▶ _GIVEN PROBLEM_:
Write out each line exactly as given. Leave the pictures out of your copy.

====== INFORMATION PROVIDED ======

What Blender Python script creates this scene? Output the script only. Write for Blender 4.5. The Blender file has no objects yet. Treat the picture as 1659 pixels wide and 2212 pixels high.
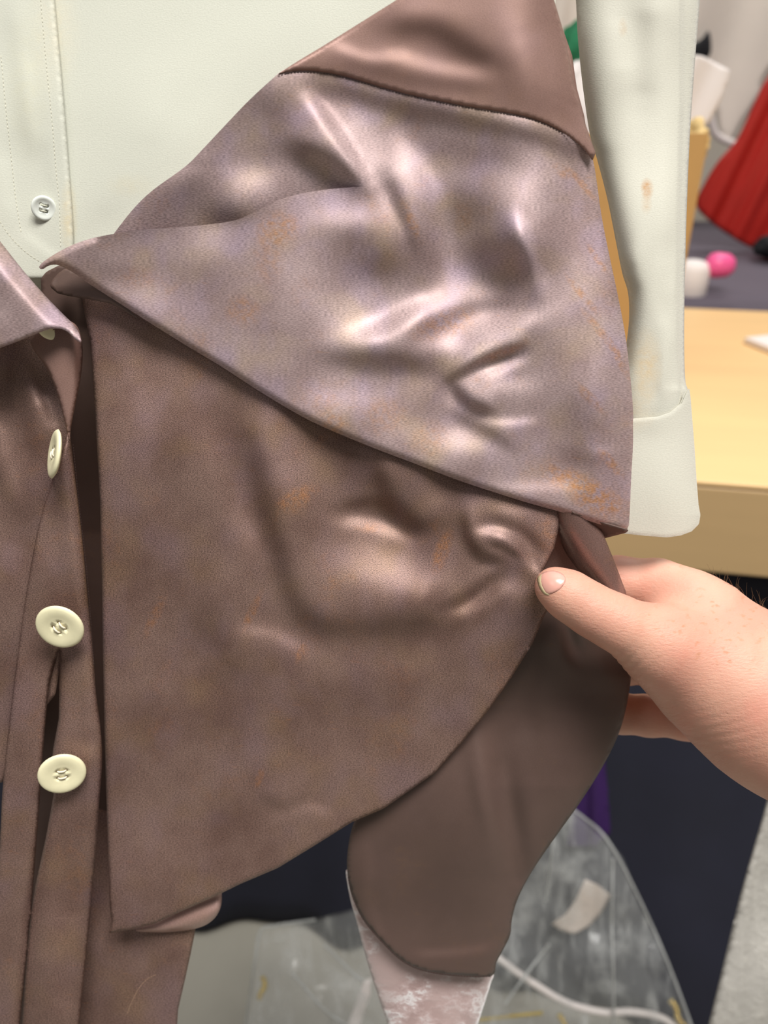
import bpy, math, random
import numpy as np
from mathutils import Vector, Matrix
from mathutils.geometry import delaunay_2d_cdt
random.seed(7); rng = np.random.default_rng(7)
scene = bpy.context.scene
C = scene.collection

# ------------------------------------------------------------------ camera
F = 1664.0; CX, CY = 829.5, 1106.0
PITCH = math.radians(29.0); HC = 1.08
cam_d = bpy.data.cameras.new('camera'); cam = bpy.data.objects.new('camera', cam_d); C.objects.link(cam)
cam_d.sensor_fit = 'VERTICAL'; cam_d.sensor_height = 34.56; cam_d.lens = 26.0
cam.location = (0, 0, HC); cam.rotation_euler = (math.pi/2 - PITCH, 0, 0)
cam_d.clip_start = 0.01
cam_d.dof.use_dof = True; cam_d.dof.focus_distance = 0.262; cam_d.dof.aperture_fstop = 9.0
scene.camera = cam
# ------------------------------------------------------------------ world, ceiling lamps, exposure
w = bpy.data.worlds.new('room_air'); scene.world = w; w.use_nodes = True
w.node_tree.nodes['Background'].inputs[0].default_value = (1.0, 0.98, 0.96, 1)
w.node_tree.nodes['Background'].inputs[1].default_value = 0.105
def lamp(loc, size, power, aim, col=(1, 0.975, 0.94)):
    l = bpy.data.lights.new('ceiling_lamp', 'AREA'); l.shape = 'RECTANGLE'; l.size = size[0]; l.size_y = size[1]
    l.energy = power; l.color = col
    o = bpy.data.objects.new('ceiling_lamp', l); C.objects.link(o); o.location = loc
    o.rotation_euler = (Vector(aim) - Vector(loc)).to_track_quat('-Z', 'Y').to_euler()
lamp((0.42, -0.32, 2.75), (1.2, 0.6), 66, (0.42, -0.32, 0))
lamp((-1.3, -0.9, 2.75), (0.6, 1.2), 7, (-1.3, -0.8, 0))
lamp((0.1, 0.9, 2.75), (1.2, 0.6), 9, (0.1, 0.9, 0))
lamp((1.3, 2.3, 2.75), (1.2, 0.6), 26, (1.3, 2.3, 0))
lamp((-1.6, 1.6, 2.75), (0.6, 1.2), 12, (-1.6, 1.6, 0))
vs = scene.view_settings
vs.view_transform = 'Standard'; vs.look = 'None'; vs.gamma = 1.0; vs.use_curve_mapping = False
vs.exposure = 0.14

# ------------------------------------------------------------------ geometry helpers
cth, sth = math.cos(PITCH), math.sin(PITCH)
def cam2world(x, y, d):
    """camera space (x right, y down, d forward) to world"""
    up = -np.asarray(y); d = np.asarray(d)
    return np.stack([np.asarray(x), d*cth + up*sth, HC - d*sth + up*cth], -1)
def P(px, py, d):
    px, py, d = np.broadcast_arrays(np.asarray(px, float), np.asarray(py, float), np.asarray(d, float))
    return cam2world((px-CX)/F*d, (py-CY)/F*d, d)
def on_z(px, py, z):
    r = P(px, py, 1.0) - np.array([0, 0, HC]); t = (z-HC)/r[..., 2]
    return np.array([0, 0, HC]) + r*np.asarray(t)[..., None]
def on_y(px, py, y):
    r = P(px, py, 1.0) - np.array([0, 0, HC]); t = y/r[..., 1]
    return np.array([0, 0, HC]) + r*np.asarray(t)[..., None]
TILT = math.tan(math.radians(13))
def base(px, py):                                 # the plane the clothes hang in
    return 0.27/(1 - TILT*(np.asarray(py, float)-CY)/F)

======

▶ _FINISHED EXERCISE_:
What Blender Python script creates this scene? Output the script only. Write for Blender 4.5. The Blender file has no objects yet. Treat the picture as 1659 pixels wide and 2212 pixels high.
import bpy, math, random
import numpy as np
from mathutils import Vector, Matrix
from mathutils.geometry import delaunay_2d_cdt
random.seed(7); rng = np.random.default_rng(7)
scene = bpy.context.scene
C = scene.collection

# ------------------------------------------------------------------ camera
F = 1664.0; CX, CY = 829.5, 1106.0
PITCH = math.radians(29.0); HC = 1.08
cam_d = bpy.data.cameras.new('camera'); cam = bpy.data.objects.new('camera', cam_d); C.objects.link(cam)
cam_d.sensor_fit = 'VERTICAL'; cam_d.sensor_height = 34.56; cam_d.lens = 26.0
cam.location = (0, 0, HC); cam.rotation_euler = (math.pi/2 - PITCH, 0, 0)
cam_d.clip_start = 0.01
cam_d.dof.use_dof = True; cam_d.dof.focus_distance = 0.262; cam_d.dof.aperture_fstop = 9.0
scene.camera = cam
# ------------------------------------------------------------------ world, ceiling lamps, exposure
w = bpy.data.worlds.new('room_air'); scene.world = w; w.use_nodes = True
w.node_tree.nodes['Background'].inputs[0].default_value = (1.0, 0.98, 0.96, 1)
w.node_tree.nodes['Background'].inputs[1].default_value = 0.105
def lamp(loc, size, power, aim, col=(1, 0.975, 0.94)):
    l = bpy.data.lights.new('ceiling_lamp', 'AREA'); l.shape = 'RECTANGLE'; l.size = size[0]; l.size_y = size[1]
    l.energy = power; l.color = col
    o = bpy.data.objects.new('ceiling_lamp', l); C.objects.link(o); o.location = loc
    o.rotation_euler = (Vector(aim) - Vector(loc)).to_track_quat('-Z', 'Y').to_euler()
lamp((0.42, -0.32, 2.75), (1.2, 0.6), 66, (0.42, -0.32, 0))
lamp((-1.3, -0.9, 2.75), (0.6, 1.2), 7, (-1.3, -0.8, 0))
lamp((0.1, 0.9, 2.75), (1.2, 0.6), 9, (0.1, 0.9, 0))
lamp((1.3, 2.3, 2.75), (1.2, 0.6), 26, (1.3, 2.3, 0))
lamp((-1.6, 1.6, 2.75), (0.6, 1.2), 12, (-1.6, 1.6, 0))
vs = scene.view_settings
vs.view_transform = 'Standard'; vs.look = 'None'; vs.gamma = 1.0; vs.use_curve_mapping = False
vs.exposure = 0.14

# ------------------------------------------------------------------ geometry helpers
cth, sth = math.cos(PITCH), math.sin(PITCH)
def cam2world(x, y, d):
    """camera space (x right, y down, d forward) to world"""
    up = -np.asarray(y); d = np.asarray(d)
    return np.stack([np.asarray(x), d*cth + up*sth, HC - d*sth + up*cth], -1)
def P(px, py, d):
    px, py, d = np.broadcast_arrays(np.asarray(px, float), np.asarray(py, float), np.asarray(d, float))
    return cam2world((px-CX)/F*d, (py-CY)/F*d, d)
def on_z(px, py, z):
    r = P(px, py, 1.0) - np.array([0, 0, HC]); t = (z-HC)/r[..., 2]
    return np.array([0, 0, HC]) + r*np.asarray(t)[..., None]
def on_y(px, py, y):
    r = P(px, py, 1.0) - np.array([0, 0, HC]); t = y/r[..., 1]
    return np.array([0, 0, HC]) + r*np.asarray(t)[..., None]
TILT = math.tan(math.radians(13))
def base(px, py):                                 # the plane the clothes hang in
    return 0.27/(1 - TILT*(np.asarray(py, float)-CY)/F)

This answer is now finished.